Unions representing thousands of employees at the National Weather Service and the U.S. Patent and Trademark Office, both under the Commerce Department, filed a lawsuit against President Donald Trump over his executive order last week expanding the list of federal agencies to strip them of collective bargaining rights.
The lawsuit, filed in U.S. District Court for the District of Columbia, called Trump’s executive order the near completion of “union busting” in the civil service.
In his EO, Trump ended collective bargaining with federal unions representing agencies with national security missions. Trump’s EO stated that “weather and climate data that inform the weather forecasting used to plan U.S. military deployments. Weather forecasts have long been critical factor [sic] in the success or failure of military operations,” the EO said.

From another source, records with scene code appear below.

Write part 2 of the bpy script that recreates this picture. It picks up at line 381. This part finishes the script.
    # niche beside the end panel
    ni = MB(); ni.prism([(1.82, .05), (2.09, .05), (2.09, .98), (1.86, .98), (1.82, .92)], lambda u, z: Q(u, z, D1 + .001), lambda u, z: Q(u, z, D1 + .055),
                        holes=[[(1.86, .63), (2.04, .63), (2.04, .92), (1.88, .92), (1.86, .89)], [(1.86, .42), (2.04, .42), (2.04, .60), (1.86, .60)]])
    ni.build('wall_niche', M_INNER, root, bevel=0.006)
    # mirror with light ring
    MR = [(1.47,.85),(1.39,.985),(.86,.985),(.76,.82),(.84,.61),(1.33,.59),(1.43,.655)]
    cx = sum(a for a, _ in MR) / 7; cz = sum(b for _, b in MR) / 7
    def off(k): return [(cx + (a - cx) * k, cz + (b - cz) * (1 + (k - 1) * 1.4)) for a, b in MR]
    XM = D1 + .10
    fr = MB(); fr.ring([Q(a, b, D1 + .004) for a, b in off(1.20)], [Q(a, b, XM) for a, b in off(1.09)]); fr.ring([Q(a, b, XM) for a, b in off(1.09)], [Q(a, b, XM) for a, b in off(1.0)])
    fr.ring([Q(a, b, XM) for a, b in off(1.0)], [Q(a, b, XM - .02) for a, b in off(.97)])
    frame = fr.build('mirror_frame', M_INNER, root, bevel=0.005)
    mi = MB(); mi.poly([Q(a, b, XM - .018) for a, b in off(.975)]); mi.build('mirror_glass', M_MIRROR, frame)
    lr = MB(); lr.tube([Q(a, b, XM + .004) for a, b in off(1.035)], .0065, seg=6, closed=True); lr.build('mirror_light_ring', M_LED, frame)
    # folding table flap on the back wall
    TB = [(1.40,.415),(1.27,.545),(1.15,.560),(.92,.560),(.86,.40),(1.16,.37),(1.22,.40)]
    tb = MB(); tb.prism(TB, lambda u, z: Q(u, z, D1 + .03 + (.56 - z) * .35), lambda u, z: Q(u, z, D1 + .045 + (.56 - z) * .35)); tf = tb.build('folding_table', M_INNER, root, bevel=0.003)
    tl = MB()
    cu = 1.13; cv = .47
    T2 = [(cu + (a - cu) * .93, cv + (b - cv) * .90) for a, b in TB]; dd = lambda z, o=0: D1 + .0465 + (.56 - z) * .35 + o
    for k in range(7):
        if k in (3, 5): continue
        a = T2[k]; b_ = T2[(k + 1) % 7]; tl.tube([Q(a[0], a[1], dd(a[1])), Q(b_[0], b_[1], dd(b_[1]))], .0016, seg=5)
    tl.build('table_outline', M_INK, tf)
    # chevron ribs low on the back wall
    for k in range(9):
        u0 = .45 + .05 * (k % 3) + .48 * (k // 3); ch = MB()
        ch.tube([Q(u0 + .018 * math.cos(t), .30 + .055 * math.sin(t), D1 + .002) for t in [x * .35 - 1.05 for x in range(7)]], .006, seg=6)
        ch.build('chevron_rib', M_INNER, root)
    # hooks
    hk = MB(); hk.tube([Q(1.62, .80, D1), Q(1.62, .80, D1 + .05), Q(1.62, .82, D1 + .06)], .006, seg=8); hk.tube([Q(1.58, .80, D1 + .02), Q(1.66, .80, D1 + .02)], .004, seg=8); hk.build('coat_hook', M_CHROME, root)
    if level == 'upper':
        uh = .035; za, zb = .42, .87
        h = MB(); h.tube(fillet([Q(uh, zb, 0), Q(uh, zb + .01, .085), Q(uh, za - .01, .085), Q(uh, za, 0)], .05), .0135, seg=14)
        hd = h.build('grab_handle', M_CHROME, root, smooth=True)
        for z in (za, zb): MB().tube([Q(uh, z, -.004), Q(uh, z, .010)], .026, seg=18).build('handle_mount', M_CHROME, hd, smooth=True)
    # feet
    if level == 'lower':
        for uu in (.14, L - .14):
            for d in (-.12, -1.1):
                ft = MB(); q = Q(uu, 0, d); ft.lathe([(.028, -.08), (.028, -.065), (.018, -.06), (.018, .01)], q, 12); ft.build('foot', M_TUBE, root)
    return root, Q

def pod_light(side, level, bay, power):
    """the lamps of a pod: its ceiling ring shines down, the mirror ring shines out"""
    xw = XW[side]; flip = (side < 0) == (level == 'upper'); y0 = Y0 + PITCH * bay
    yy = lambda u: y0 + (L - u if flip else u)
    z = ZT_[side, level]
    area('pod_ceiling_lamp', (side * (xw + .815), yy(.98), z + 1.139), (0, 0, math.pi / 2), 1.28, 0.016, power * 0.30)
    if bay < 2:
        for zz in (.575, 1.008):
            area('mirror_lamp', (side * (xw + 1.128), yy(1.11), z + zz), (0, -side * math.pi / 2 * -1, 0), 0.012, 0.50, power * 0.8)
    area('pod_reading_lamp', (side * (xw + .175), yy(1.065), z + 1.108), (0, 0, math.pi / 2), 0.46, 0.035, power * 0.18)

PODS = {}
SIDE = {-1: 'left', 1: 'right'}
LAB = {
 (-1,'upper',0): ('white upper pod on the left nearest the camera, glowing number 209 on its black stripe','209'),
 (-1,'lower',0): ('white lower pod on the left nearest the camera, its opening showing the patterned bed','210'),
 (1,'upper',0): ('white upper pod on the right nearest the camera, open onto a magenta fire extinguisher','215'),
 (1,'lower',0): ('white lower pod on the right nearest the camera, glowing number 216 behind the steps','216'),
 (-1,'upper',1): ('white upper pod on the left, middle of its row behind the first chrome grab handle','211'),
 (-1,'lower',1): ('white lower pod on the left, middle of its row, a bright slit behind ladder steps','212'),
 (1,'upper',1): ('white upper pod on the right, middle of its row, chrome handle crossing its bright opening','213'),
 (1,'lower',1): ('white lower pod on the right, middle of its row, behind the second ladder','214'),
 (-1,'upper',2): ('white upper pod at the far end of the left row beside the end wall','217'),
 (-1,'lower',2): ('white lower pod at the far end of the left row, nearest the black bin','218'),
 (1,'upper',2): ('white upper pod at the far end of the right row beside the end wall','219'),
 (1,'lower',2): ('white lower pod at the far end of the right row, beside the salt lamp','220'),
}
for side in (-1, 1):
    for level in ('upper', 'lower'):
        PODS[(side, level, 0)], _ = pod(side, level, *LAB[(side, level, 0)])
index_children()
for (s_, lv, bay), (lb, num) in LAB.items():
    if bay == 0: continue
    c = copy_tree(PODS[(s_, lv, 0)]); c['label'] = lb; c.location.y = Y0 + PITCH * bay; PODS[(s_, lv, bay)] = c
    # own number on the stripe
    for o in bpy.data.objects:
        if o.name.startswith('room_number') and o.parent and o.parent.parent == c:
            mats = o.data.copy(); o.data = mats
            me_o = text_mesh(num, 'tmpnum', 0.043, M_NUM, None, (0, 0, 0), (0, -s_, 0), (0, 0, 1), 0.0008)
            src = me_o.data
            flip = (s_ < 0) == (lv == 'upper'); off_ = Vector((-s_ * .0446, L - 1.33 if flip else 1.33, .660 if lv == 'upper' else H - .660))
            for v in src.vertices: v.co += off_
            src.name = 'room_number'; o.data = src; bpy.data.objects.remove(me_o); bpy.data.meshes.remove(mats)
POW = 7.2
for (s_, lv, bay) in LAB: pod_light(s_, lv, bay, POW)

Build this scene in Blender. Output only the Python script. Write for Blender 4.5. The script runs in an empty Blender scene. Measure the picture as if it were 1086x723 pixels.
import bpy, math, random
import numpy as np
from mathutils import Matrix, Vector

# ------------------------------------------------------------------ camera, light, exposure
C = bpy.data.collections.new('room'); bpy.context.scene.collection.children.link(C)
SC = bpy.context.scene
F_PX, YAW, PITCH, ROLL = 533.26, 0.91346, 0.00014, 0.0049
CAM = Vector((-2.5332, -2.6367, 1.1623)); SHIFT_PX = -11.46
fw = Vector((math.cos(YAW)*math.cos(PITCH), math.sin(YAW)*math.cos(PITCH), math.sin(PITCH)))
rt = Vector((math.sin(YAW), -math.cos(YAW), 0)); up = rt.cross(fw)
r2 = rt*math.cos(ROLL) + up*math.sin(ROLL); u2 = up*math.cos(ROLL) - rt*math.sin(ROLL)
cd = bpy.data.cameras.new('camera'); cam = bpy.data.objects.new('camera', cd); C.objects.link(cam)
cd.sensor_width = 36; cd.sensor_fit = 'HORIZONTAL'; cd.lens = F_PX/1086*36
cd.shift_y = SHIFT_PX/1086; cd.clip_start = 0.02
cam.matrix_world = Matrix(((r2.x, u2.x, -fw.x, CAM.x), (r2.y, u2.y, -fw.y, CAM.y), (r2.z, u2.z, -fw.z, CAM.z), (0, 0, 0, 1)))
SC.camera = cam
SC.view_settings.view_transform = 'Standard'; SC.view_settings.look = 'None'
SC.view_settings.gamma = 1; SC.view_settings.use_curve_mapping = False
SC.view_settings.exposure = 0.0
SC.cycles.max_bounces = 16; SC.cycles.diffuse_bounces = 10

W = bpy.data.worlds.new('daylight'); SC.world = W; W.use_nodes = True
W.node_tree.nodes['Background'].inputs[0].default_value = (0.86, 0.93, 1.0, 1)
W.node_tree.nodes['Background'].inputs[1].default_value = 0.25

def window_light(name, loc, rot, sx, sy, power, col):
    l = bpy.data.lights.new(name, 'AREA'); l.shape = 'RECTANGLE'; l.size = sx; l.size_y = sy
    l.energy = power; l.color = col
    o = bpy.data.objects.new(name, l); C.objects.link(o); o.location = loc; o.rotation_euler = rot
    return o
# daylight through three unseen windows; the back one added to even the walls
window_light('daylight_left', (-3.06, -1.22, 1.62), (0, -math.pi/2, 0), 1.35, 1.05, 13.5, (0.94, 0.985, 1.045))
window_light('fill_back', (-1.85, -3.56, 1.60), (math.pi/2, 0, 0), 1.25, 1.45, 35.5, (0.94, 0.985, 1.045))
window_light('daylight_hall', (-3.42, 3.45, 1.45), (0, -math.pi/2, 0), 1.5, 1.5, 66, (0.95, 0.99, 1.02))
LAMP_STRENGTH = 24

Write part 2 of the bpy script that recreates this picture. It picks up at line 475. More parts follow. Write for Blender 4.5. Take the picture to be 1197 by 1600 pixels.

However, the National Weather Service Employees Organization (NWSEO) and the Patent Office Professional Association (POPA) asserted that few, if any, of their members are involved in national security. Instead, they say it’s retaliation for speaking out against Trump’s policies.
“The president did not exclude those agencies or employees ‘with unions who work with him’ politically and who do not oppose his efforts to neuter the civil service or, as he disparagingly calls it, ‘the deep state,'” the lawsuit states.
“Basically, the president’s threat didn’t work with these two unions and the others that have recently been impacted. And I think that’s why he’s continued to expand the list,” Richard Hirn, general counsel for NWSEO and POPA, told Federal News Network. “If letting these people have collective bargaining really was a threat to national security to begin with, they would have been covered in the first group.”